Cisco Reports Hacker Attack

Cisco reports hacker attack

Unknown persons penetrate the company’s network. Beforehand, they hacked the Google account of a Cisco employee and obtained VPN access data. The ransomware group Yanluowang claims responsibility for the attack.

Cisco has confirmed a security incident in which the company’s network may have been compromised. According to the report, the unknown perpetrators managed to steal the login data of an employee and also bypass the multi-factor authentication. With the login data, the hackers finally obtained VPN access.

Cisco discovered the intrusion on 24 May. According to the company, the in-house Security Incident Response Team as well as Cisco Talos have since been busy with the defence and analysis of the attack.

In the process, Cisco discovered that the attackers first hacked into the employee’s personal Google account and then accessed the access data for the corporate VPN stored in the employee’s browser.

Attack has no impact on Cisco’s business

 

According to Cisco, however, the access was protected by multi-factor authentication. However, via voice phishing, the cybercriminals managed to get the victim to accept push notifications triggered by the attacker, which ultimately allowed them access to the corporate network.

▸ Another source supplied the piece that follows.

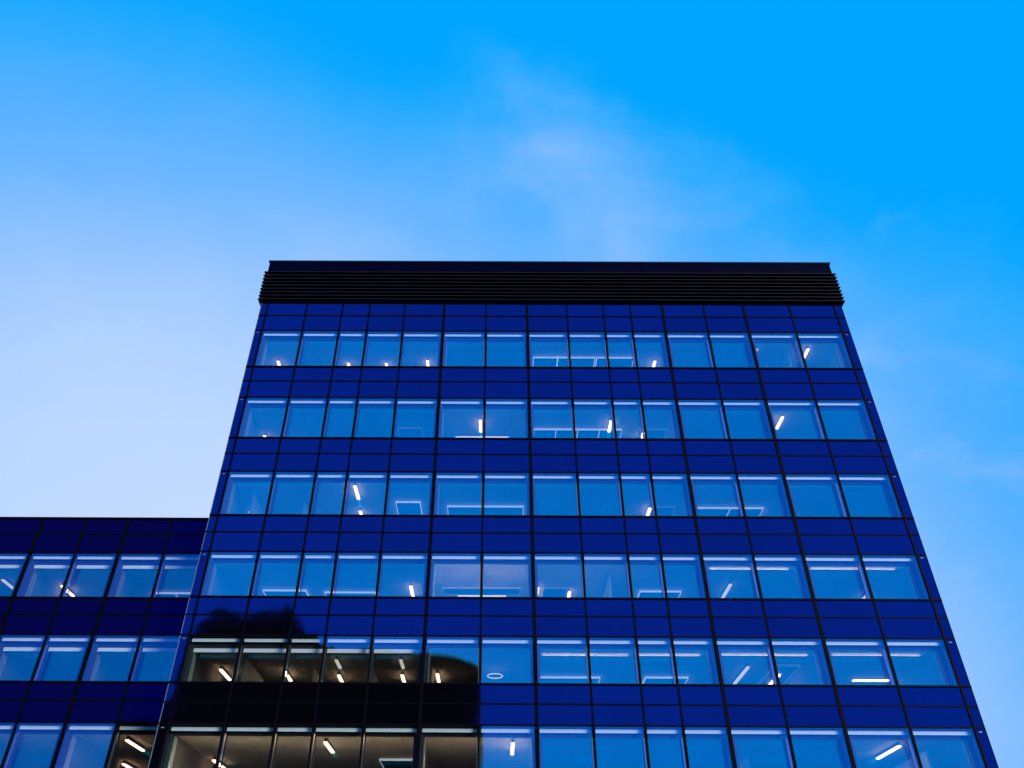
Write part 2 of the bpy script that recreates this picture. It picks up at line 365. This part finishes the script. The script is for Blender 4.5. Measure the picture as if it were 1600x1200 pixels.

The attackers used the access to cover their tracks and gain higher privileges than the employee they hacked. However, according to Cisco, the attackers were successfully banned from the network. Subsequent attempts to penetrate the network again were successfully prevented.

Cisco assumes that the attacker is a so-called initial access broker, who creates access to corporate networks and then sells them to other cybercriminals. The broker in question is said to have links to a cybercrime gang called UNC2447, the hacking group Lapsus$ and those behind the Yanluowang ransomware.

“Cisco did not identify any impact of this incident on its business, including any impact on Cisco products or services, sensitive customer data or sensitive employee information, Cisco intellectual property or supply chain,” the company said. “On August 10, the attackers published a list of files from this security incident on the dark web.”

As BleepingComputer reports, the Yanluowang group claimed responsibility for the intrusion. According to the report, it claims to have stolen 2.75 GBytes of data spread over some 3100 files. Most of the files are said to be non-disclosure agreements and technical drawings. According to Cisco Talos, however, no files were encrypted in the Cisco network.